The election-night result did not leave her much hope that they will soon be in that position and the next day she was out with the chainsaw gang, warning the regional council, Environment Waikato, that it will have a fight on its hands if it lays charges against her or any of the 120 people intent on reclaiming the harbour for human enjoyment. The council has no stomach for the fight. "We would rather work with our ratepayers than get into a conflict situation," said Environment Waikato spokesman Hugh Keane.
It sounds very much as though the council would now happily consider a resource consent - and quickly - if the residents would apply for it. They would face opposition - Whangamata is said to be divided on the issue - but the applicants might not again face the $17,000 they say it cost them to obtain consent to clear a small area of mangroves two years ago.
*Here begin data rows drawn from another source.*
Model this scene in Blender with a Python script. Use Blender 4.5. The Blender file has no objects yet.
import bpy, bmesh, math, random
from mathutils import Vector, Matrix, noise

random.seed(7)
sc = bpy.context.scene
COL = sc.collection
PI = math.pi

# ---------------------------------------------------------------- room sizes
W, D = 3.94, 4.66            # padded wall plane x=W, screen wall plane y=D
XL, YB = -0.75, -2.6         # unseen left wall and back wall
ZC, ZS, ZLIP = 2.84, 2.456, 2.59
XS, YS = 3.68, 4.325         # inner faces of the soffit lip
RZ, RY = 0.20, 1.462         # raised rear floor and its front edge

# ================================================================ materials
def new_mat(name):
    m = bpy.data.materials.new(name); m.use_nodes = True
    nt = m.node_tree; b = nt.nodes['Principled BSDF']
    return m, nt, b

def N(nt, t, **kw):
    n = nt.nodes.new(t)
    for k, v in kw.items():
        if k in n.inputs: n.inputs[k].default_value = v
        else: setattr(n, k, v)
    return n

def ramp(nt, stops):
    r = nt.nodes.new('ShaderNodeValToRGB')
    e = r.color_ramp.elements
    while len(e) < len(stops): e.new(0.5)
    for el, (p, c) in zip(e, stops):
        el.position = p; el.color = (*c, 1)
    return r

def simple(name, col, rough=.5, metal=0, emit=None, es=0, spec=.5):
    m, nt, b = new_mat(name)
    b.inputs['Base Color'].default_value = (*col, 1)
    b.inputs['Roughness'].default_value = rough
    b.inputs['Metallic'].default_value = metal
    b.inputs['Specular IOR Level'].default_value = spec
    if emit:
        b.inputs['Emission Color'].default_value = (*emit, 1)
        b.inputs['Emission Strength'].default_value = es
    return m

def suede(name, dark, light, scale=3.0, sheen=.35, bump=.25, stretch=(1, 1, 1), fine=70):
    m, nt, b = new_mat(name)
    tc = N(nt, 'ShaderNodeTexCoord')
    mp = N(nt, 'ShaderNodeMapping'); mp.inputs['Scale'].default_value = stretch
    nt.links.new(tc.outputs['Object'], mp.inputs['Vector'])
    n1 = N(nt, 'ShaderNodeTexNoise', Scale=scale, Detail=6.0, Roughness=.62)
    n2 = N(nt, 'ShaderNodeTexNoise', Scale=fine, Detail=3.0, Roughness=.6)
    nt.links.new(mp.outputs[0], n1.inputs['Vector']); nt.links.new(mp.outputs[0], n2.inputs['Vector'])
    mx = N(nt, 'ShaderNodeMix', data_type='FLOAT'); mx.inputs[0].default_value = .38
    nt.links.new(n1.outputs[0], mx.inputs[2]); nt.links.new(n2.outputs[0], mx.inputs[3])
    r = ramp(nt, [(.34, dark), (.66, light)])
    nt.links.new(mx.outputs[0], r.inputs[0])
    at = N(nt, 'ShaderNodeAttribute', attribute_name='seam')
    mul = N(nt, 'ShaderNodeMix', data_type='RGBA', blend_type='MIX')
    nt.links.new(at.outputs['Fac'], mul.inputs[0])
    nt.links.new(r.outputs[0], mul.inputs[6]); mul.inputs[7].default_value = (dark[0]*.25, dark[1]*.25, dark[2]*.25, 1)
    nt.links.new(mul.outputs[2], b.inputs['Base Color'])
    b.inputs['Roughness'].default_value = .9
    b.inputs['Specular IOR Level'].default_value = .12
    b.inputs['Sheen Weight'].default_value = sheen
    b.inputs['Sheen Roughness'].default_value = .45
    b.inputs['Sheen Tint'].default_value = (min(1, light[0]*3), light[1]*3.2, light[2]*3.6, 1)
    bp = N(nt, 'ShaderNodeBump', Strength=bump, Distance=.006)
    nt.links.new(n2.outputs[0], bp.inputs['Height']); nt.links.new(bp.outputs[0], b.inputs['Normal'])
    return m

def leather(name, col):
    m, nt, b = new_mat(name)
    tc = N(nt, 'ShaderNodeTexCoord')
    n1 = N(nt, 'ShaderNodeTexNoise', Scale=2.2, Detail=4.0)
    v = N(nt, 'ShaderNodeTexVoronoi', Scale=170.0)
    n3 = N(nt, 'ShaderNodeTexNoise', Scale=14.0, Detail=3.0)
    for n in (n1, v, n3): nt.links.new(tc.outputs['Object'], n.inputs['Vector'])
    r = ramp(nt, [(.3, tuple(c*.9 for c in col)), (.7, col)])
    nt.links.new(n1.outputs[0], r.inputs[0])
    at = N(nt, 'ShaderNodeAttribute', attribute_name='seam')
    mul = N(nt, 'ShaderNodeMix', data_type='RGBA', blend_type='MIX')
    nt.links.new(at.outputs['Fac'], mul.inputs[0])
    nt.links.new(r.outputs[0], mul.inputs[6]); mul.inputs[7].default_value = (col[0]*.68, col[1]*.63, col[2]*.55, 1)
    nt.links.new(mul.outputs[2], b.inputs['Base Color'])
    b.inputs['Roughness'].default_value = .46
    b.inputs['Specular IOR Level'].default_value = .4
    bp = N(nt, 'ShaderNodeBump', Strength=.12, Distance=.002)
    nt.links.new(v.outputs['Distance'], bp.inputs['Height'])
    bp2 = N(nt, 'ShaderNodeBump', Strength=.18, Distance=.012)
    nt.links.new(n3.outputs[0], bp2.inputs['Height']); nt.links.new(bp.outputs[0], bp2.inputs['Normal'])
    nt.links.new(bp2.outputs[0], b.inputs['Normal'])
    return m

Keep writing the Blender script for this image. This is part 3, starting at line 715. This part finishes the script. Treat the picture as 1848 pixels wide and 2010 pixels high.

The problem they have raised is bigger than one consent application, or one area of coastline. Their action, like the close election result, is more evidence that many people have lost patience with political correctness. It is not that such people are completely insensitive to the principles and values that now rule their lives, but they feel the pendulum has swung too far. At Whangamata they have been watching mangroves steadily take over areas where they could once swim and sail.
Mangroves, they are told, play a very important role in the estuarine ecosystem. The plants trap silt and mud, thereby helping to prevent coastal erosion by protecting the shore from waves. Environment Waikato attributes their spread to increased nutrient levels in the water caused by farm fertiliser and effluent run-off, with global warming, coastal urbanisation and better control of livestock that used to trample plants in estuary areas.
This explanation concedes that mangroves are not the natural condition of many of the coastal inlets they have visually destroyed. If their presence can be blamed on human influences such as pollutants from farming, residential development and even global warming, the case for preserving them is not as strong as it might be if they were vital to the marine ecosystem.
There is no guarantee, the council says, that removing the mangroves will disperse the accumulated mud that allowed them to become established. Maybe not, but Whangamata harbour users are willing to try and it is hard to blame them. If they find they must not only clear the mangroves but have the harbour dredged, so be it. Marine ecosystems are important but so is human enjoyment, both visual and active. The rate that mangroves are spreading on northern coasts these days, human clearances are unlikely to keep pace. But where a community is sufficiently organised and determined to reclaim their foreshore, let it happen.